=== Stated problem ===
Below are records; count the lines in them that hold "runs" and give only the count.

Scene script records:
■ ■ ■ ■ ■

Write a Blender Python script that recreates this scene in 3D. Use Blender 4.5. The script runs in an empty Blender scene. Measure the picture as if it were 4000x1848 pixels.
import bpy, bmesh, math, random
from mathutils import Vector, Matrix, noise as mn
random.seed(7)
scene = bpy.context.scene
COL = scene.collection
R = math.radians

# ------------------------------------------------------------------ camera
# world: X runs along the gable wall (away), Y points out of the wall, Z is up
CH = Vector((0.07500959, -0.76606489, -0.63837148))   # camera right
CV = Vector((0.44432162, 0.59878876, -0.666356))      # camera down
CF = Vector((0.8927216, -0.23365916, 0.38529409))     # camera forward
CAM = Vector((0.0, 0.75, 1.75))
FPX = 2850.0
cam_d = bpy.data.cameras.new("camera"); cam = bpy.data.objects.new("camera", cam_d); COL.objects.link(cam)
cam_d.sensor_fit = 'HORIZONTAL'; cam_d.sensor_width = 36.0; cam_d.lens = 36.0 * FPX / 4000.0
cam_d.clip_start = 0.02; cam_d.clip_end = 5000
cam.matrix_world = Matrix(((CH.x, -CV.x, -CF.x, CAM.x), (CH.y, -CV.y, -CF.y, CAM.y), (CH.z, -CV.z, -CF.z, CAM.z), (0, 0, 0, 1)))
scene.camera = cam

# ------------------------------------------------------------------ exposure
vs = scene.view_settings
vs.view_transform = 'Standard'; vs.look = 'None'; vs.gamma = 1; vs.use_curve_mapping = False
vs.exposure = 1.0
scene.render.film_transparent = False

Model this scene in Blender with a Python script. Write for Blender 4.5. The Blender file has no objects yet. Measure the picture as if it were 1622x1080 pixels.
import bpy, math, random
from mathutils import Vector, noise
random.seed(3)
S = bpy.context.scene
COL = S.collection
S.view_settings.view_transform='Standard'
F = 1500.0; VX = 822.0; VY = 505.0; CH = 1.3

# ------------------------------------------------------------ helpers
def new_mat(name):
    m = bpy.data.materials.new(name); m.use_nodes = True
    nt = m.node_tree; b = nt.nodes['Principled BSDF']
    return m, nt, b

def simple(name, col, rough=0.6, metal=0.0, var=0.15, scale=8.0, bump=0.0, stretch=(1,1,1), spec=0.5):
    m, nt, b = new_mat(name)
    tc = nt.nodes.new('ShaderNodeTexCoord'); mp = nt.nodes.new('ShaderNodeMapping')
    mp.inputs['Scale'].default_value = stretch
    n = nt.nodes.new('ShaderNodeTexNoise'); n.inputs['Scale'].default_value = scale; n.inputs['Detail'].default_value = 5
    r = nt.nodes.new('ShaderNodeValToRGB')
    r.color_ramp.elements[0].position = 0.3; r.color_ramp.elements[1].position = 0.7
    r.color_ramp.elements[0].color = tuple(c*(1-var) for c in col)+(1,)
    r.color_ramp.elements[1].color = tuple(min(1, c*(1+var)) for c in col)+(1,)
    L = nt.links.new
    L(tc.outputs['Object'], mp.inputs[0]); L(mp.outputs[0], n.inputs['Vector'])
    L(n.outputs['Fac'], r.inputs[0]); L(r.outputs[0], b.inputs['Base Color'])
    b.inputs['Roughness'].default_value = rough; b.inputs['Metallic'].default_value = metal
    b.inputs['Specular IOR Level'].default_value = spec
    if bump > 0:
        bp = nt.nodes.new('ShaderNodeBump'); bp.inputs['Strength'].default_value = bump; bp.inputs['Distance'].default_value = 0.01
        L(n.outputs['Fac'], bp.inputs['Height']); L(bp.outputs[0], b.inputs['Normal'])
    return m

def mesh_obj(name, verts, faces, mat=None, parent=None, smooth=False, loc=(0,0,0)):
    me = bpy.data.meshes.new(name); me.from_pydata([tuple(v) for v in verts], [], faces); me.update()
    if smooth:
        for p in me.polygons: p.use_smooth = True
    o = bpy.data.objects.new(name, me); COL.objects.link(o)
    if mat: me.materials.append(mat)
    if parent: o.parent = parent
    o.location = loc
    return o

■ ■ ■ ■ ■

=== Result ===
2